Even the heat of Miami can’t warm a crypto winter.
The faithful descended on Florida last weekend for the world’s “biggest bitcoin event”. Only half as many made the journey as in 2022. Some of the buzz and meme coins were gone. So was the sense of indestructibility, after a year in which some of the crypto world’s biggest names cratered and US agencies launched a slew of enforcement actions in the sector.
There was a cold blast from Westminster last week too, where an influential parliamentary committee suggested that crypto was, not disruptive or renegade, but worse: borderline irrelevant. Unbacked cryptoassets, said the Treasury select committee, had “no intrinsic value” and served “no useful social purpose”. The right thing to do to protect consumers, it suggested, was to regulate this activity as gambling.
This was dismissive, appealing and, I think, wrong.

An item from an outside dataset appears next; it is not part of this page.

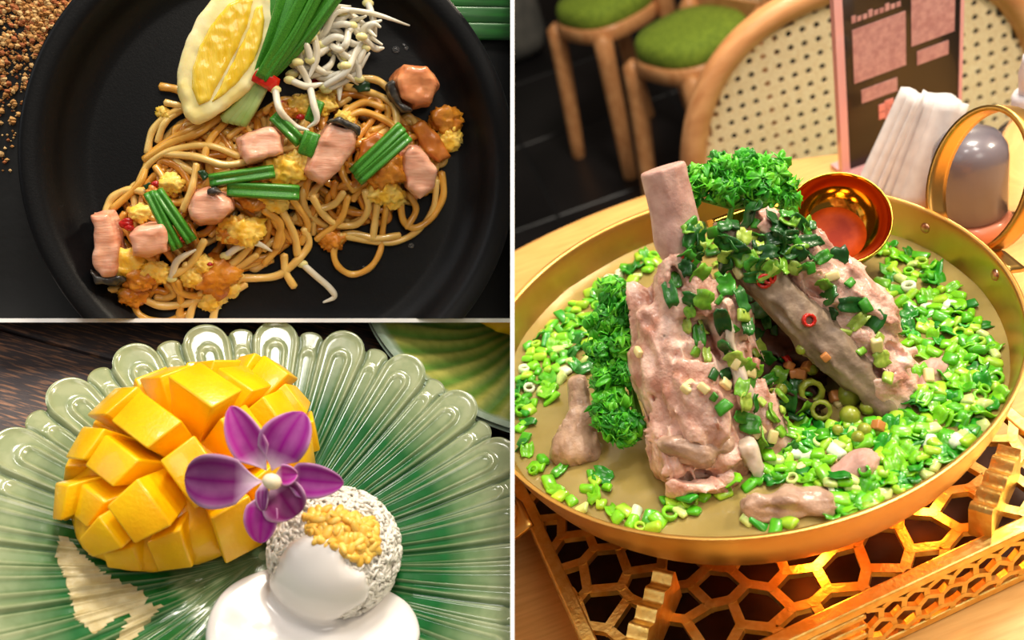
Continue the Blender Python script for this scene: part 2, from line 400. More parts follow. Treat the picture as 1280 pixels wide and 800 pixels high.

The committee has a point about utility. You can be open-minded about the potential for distributed ledger technology, or even stablecoins and central bank digital currency, and still think cryptocurrencies have totally failed to demonstrate their usefulness, either as a store of value, medium of exchange or tool for financial inclusion. “The industry still does a very bad job of explaining things,” says Oliver Linch, chief executive of Bittrex Global. “It’s been wink wink . . . if you know, you know, to the moon nonsense.”
The committee’s concern was that financial regulation would mean a “halo effect” for that kind of guff, giving a false sense of safety — a legitimate concern. But “to say it’s gambling makes no sense legally”, says Marc Jones, partner at Stewarts Law firm, noting the ownership aspect to cryptoassets. Nor would it be likely to result in effective regulation.
The dividing line between financial regulation and gambling is already murky. Spread betting and other types of leveraged trading are taxed as gambling but regulated by the Financial Conduct Authority. Adverts for betting platforms prominently display that 80 per cent of retail accounts lose money, an at-source version of the FCA’s warnings in the absence of more powers.
Meanwhile, UK gambling regulation is still trying to catch up with the invention of the smartphone. It is “not fit for purpose”, says Matt Zarb-Cousin, who campaigns to clean up gambling. This year’s gambling reform proposals belatedly pledge controls on free bets and other inducements. The FCA sent shares in spread-betters tumbling in 2016 with leverage limits and bans on account bonuses and promotions. Crypto (and spread betting) can cause gambling-like harm, says Zarb-Cousin. But better to incorporate protections such as self-exclusion tools into the tougher financial framework.
Dividing responsibility between regulators would be a mistake. The crypto universe doesn’t neatly split into conceivably useful and definitely pointless. A split is an invitation for regulatory arbitrage. And the intersection of crypto with mainstream finance should be of as much interest to regulators as the tokens themselves.
The committee’s report seems unlikely to prompt a change of direction from the government, which in February followed Europe and other jurisdictions such as Hong Kong in proposing to regulate crypto under the UK’s existing financial services framework.
That doesn’t make it insignificant. After much excitable talk about the UK as a “global crypto hub”, the mood has shifted — a shift that, oddly, this latest broadside could reinforce. Crypto will increasingly be asked to play by the rules of mainstream finance. The committee is unlikely to be pushing for a lighter touch in the name of innovation.
This is also true internationally. The US crackdown rests on protecting investors using the same securities laws and standards as for the rest of finance: “There’s no reason to treat the crypto market differently just because different technology is used,” said SEC chair Gary Gensler last year. Iosco, the co-ordinating body for global securities regulators, this week called for watchdogs to move faster in establishing a “level playing field between cryptoassets and traditional financial markets”, including breaking up crypto firms where services including broking, trading and custody are combined in a way that would be unacceptable elsewhere.
All signs to date — from Binance’s troubles in securing licences, to the low success rate for UK anti-money laundering registration — suggest that large parts of the crypto world, even those eager for the warm glow of accreditation, will struggle to clear basic hurdles, let alone a like-for-like standard. As the crypto winter lifts, it won’t just be conference audiences that have shrunk.